Even with the increasing adoption of international standards, there are still many variations around the world, but the KYC Registry sets its own global standards in consultation with a user group of large, globally-active banks, The information collected is mainly focused on five areas: identification of the customer; ownership; type of business; compliance; and tax. All the information which is supplied is owned and controlled by the bank supplying the data, which includes several hundred data points and some 40 documents   that together provide a comprehensive and evolving registry. Banks provide their information in a standardised format, based on community-defined requirements, so that there is a significant reduction of the time spent filling in different forms.

The SWIFT KYC Registry also provides an audit trail for all requests, approvals and rejections, ensuring complete transparency throughout the progress; an alert system helps banks to keep abreast of any changes in the risk profiles of their correspondents and clients. Its major benefits are the provision of secure, online verified and standardised KYC information and  a reduction of the administrative burden of documentation requests. Compliance teams can thus focus their efforts on qualitative risk assessment, while security and General Data Protection Regulation (GDPR) compliance are enhanced. Finally, and very importantly, it has resulted in improved customer experience.

The Registry was developed in consultation with 18 global banks, which have continued to take an active role in its development and adoption round the world. Over 5,500 banks in 200 plus territories have registered and integrated the KYC Registry as their main source of correspondent banking KYC information. Its principal function is to facilitate the exchange of documentation to support the identification and verification processes, which can become extremely time-consuming and labour-intensive. Member banks are able to exchange standardised data and documentation with one another, and SWIFT independently verifies the data and stores it securely.

Even with the increasing adoption of international standards, there are still many variations around the world, but the KYC Registry sets its own global standards in consultation with a user group of large, globally-active banks, The information collected is mainly focused on five areas: identification of the customer; ownership; type of business; compliance; and tax. All the information which is supplied is owned and controlled by the bank supplying the data, which includes several hundred data points and some 40 documents   that together provide a comprehensive and evolving registry. Banks provide their information in a standardised format, based on community-defined requirements, so that there is a significant reduction of the time spent filling in different forms.

The SWIFT KYC Registry also provides an audit trail for all requests, approvals and rejections, ensuring complete transparency throughout the progress; an alert system helps banks to keep abreast of any changes in the risk profiles of their correspondents and clients. Its major benefits are the provision of secure, online verified and standardised KYC information and  a reduction of the administrative burden of documentation requests. Compliance teams can thus focus their efforts on qualitative risk assessment, while security and General Data Protection Regulation (GDPR) compliance are enhanced.

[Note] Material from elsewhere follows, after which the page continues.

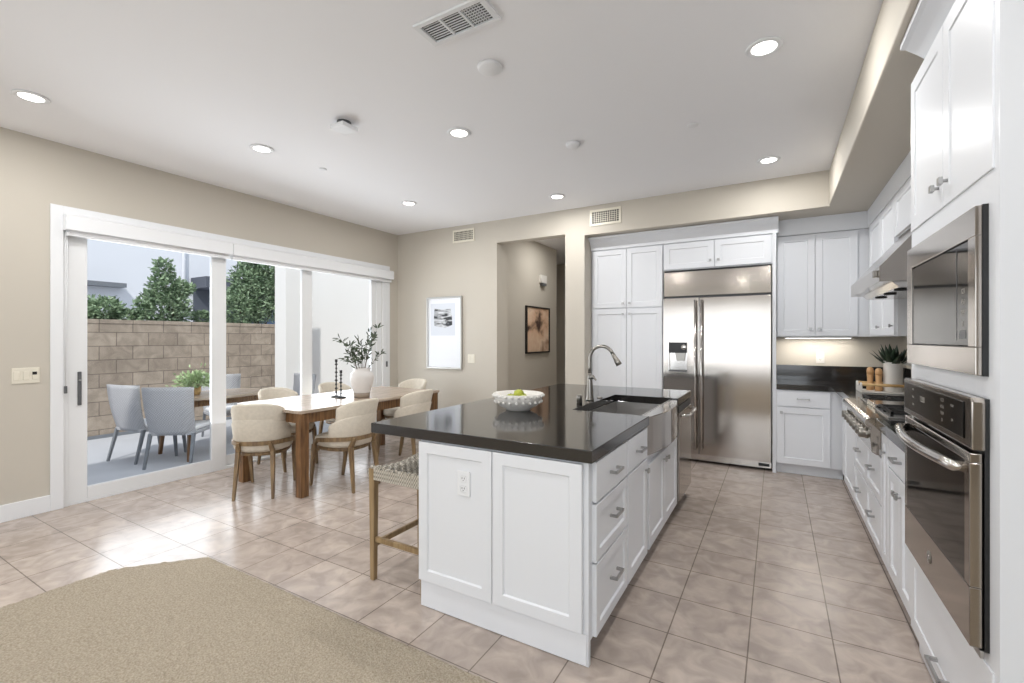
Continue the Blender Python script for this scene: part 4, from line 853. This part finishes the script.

Finally, and very importantly, it has resulted in improved customer experience.

SWIFT’s belief that the factors which have led to the success of the KYC Registry are also applicable to major corporates led them to open it to corporates this year. From Q4 2019, all 2,000 SWIFT-connected corporate groups have been able to join the Registry and use it to upload, maintain and share their KYC information with their banks. Major corporations use a range of banks in different jurisdictions round the globe, with whom they need to exchange information to enable KYC checks. Data is held in different places and is often incomplete or out of date, so the introduction of multinational treasuries to the Registry enables corporates to upload standard information to it as well as to exchange other KYC-relevant documents that are requested by their banks. Banks will benefit by having access to corporates’ information through the same central repository they use for their  correspondent KYC checks  - a  win/win situation, one might say!